Quelli che restano in panchina (1ª parte)

Santita 8 Giugno Sito

Il non portare a termine qualcosa lascia sempre l’amaro in bocca, insieme alla spiacevole sensazione di non aver fatto tutto il dovuto per ultimarla. Così, arrivati alla penultima puntata ci troviamo ancora tra mano le foto e le notizie, scarne o incomplete, di alcuni personaggi della nostra terra che avrebbero avuto tutto il diritto di trovare spazio in questa rubrica senza pretese e li vogliamo almeno degnare di una seppur affrettata citazione. Si tratta di alcuni “santi nostrani” che al momento abbiamo lasciato “in panchina”, ma che un giorno, grazie a chi volesse proseguire poi la nostra atipica e incompleta ricerca, potrebbero scendere in campo da protagonisti e testimoni, per dirla con papa Francesco, di una “classe media della santità” che richiede “solamente”, pur in mezzo a fragilità e incoerenze, l’impegno di cercare ogni giorno, tra le vicissitudini della vita familiare, sociale e professionale e persino tra le molestie della vita, di fare la volontà del Signore.

Spicca, al centro del nostro collage, la fluente meravigliosa barba del cappuccino padre Paolino da Fossano (Lorenzo Cirotti - n.1) che già attirava la nostra curiosità tra i quadri dei benefattori esposti per la festa di San Giovenale. Nato a Fossano nel 1810 e fratello della Fondatrice delle Figlie della Divina Provvidenza (all'epoca "Buone Figlie"), di queste è davvero il primo e vero ispiratore. È viva tuttora nell' Istituto la memoria delle frequenti visite del padre Cirotti alle ricoverate: ed alla sorella, cui fu largo ognora di consigli e di aiuti; e la tradizione che ce lo addita ispiratore di tanta opera, è pienamente confermata dalla scritta che si legge in margine al quadro che campeggia tra quelli dei più insigni benefattori: Padre Paolino Cirotti Fossanese - Provinciale Cappuccino - Della Sorella Fondatrice delle Buone Figlie - Animatore e guida». Noi gli siamo debitori della prima biografia del Canonico Craveri (cui molto abbiamo attinto per stenderne il profilo), ma anche di «un altro libro per indirizzo alle giovani aspiranti a vita divota, intitolato Filagia, non che alcune operette per insinuare la pietà». Guardiano nei principali conventi della Provincia francescana nonché ministro provinciale del suo Ordine, a Fossano è esaminatore sinodale, legato da stretta amicizia e collaborazione con il Vescovo Manacorda.

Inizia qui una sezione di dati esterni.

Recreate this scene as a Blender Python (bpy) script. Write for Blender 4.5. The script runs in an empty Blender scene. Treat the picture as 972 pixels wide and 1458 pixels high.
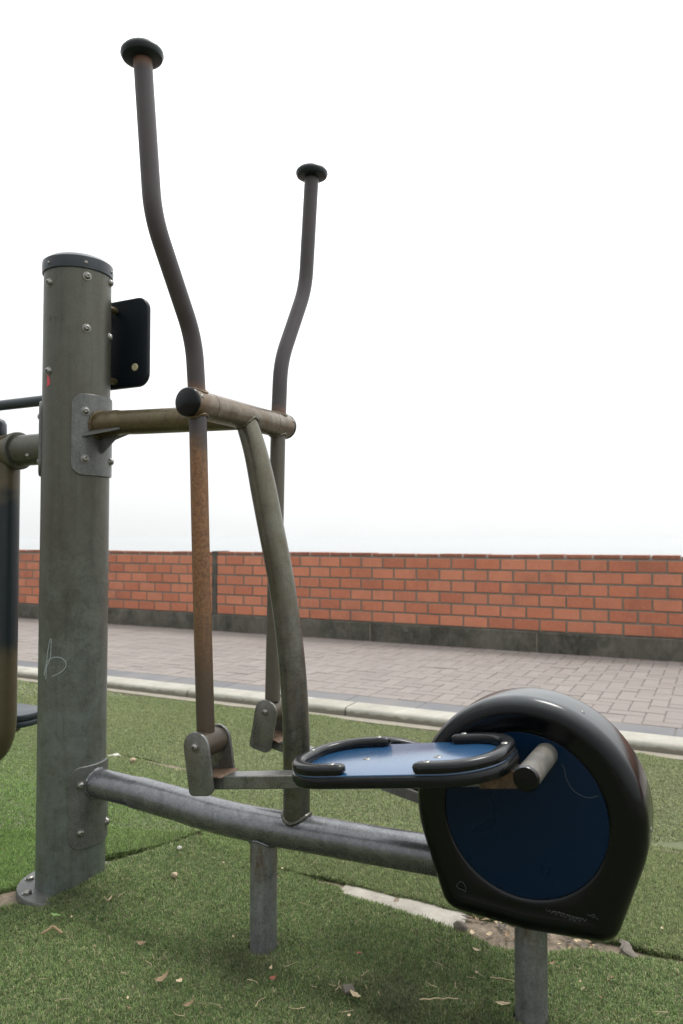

Muore nel convento fossanese il 27 novembre 1893 e Manacorda lo piange come consigliere ed amico, presiedendone i funerali e tessendone pubblici elogi.

Meriterebbero forse ancora oggi maggior considerazione Luigi Brunetti (n.2) e Francesco Oggero (n.3). Il primo, uomo davvero dalle mani bucate a favore dei poveri, è all’origine della Piccola Casa della Divina Provvidenza fossanese, che offre ospitalità prima e istruzione poi, alle ragazze povere della Diocesi, cui in precedenza aveva già pensato Francesco Oggero. Per questo l’Opera è stata successivamente battezzata “Oggero-Brunetti”, di cui sicuramente fondatore è il canonico Craveri, ma i principali finanziatori sono i due illustri benefattori. Di essi, oggi, restano i ritratti (bisognosi peraltro di restauro) o poco più, soprattutto da quando le proprietà della soppressa loro Opera sono confluite nella Casa per Anziani Mons. Craveri, che nella sua denominazione ufficiale ha aggiunto il nome dell’Oggero, ma (ci pare) non quello del Brunetti, che pure (secondo la testimonianza dello stesso Craveri) fu il vero ispiratore dell’Ospedale dei Cronici, perché la sua intenzione era di venire in “sollievo delle povere donne croniche ed incurabili” ed a tal fine acquistò (con atto notarile del 18 settembre 1836) la casa della nobildonna Vittoria Maria Tettù di Camburzano, diventata così il primo nucleo di una struttura, ancora oggi indispensabile per il fossanese. Non sarebbe quindi male se venisse ricordato, oltre all’Oggero, anche il Brunetti, nella denominazione dell’Ente, al cui interno i loro ritratti, insieme al Craveri, ben a ragione dovrebbero essere adeguatamente valorizzati.

Abbiamo invece l’impressione di essere arrivati troppo tardi a cercare testimonianze su don Sebastiano Ambrosino (n.4), che Pino Longo dipingeva come «un prete piccolo, magro e semplice, nato e vissuto poverello, era buono, era un uomo di Dio e voleva portare a Dio, attraverso una profonda conversione, tutti quelli che incontrava sulla strada».